Economic Empowerment


 

Providing access to employment and better income opportunities are among the most effective ways to empower women. Yet, little has been done in Albania to address a persistent gender pay gap or improve women’s access to the labour market, entrepreneurship services and credit.

Women’s average salary is almost 18 per cent lower than men’s in urban areas and doubly lower in rural areas. Women are over-represented in Albania’s informal economy and as unpaid family workers in businesses and on farms. Over 50 per cent of Albanian women work in agriculture – 87 per cent of them in unpaid family jobs – and rural women are not covered by basic social, pension and health services.

Few women own or manage companies or sit on company boards.

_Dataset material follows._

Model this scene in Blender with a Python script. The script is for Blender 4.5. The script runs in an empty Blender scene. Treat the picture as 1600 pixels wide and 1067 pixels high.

Women own or manage only 28.5 per cent of all enterprises, many of which are under-capitalised small and medium enterprises in highly informal lower value-added sectors. Only 27.9 per cent of company board members are women; over 43 per cent of companies have no women on their board.

To change this, UN Women works with Albania’s Government, private sector and civil society to support policies and initiatives that:

  • Improve women’s economic empowerment;
  • Reduce the gender wage gap;
  • Promote women’s rights in the workplace;

Provide women with better access to credit, economic aid and basic social services.

UN Women in Action in Albania

Working to ensure that key national strategies embed gender equality and greater economic opportunity for women, UN Women’s Economic Empowerment programme supports national gender equality priorities outlined in:

  • The Government of Albania’s National Strategy for Gender Equality and Reduction of Gender Based Violence (2016-2020);
  • The Business and Investment Strategy (2014-2020);
  • The ground-breaking National Action Plan for Women’s Entrepreneurship (2014-2020) developed with UN Women technical assistance;
  • The National Strategy for Development and Integration (NSDI) 2013-2020.

The Programme provides supports to the Albanian Government to meet its international obligations relating to women’s economic empowerment, including:

  • The Beijing Platform for Action, which commits governments to ensure women’s equal access to economic resources, including land, credit science and technology, vocational training, information, communication and markets;
  • The Convention on the Elimination of All Forms of Discrimination against Women (CEDAW), and its provisions on employment, economic and social benefits and on rural women;
  • The UN’s Sustainable Development Goals (SDGs), particularly SDG 5, a stand-alone goal on gender equality and the empowerment of women and girls, and gender targets in other SDGs;
  • EU legislation on gender equality.

UN Women also works with Albania’s private sector to increase women’s participation in the work force, corporate leadership and supply and distribution networks through the Women's Empowerment Principles of the UN Global Compact and UN Women.

To put women at the centre of government economic policies, the Economic Empowerment Programme provides support to key ministries and institutions to implement women-oriented economic policies and programs, and promote:

  • Strategies and policies for better education and vocational training and higher decent employment opportunities for women;
  • Reduced labour market gender segregation;
  • Laws that strengthen women’s rights in the workplace;
  • Greater knowledge and skills for rural women;
  • Women’s self-employment and entrepreneurship opportunities;
  • A favourable environment for women-led businesses;
  • Data capture to support business development;
  • Mentoring programmes and business networks for women entrepreneurs in SMEs.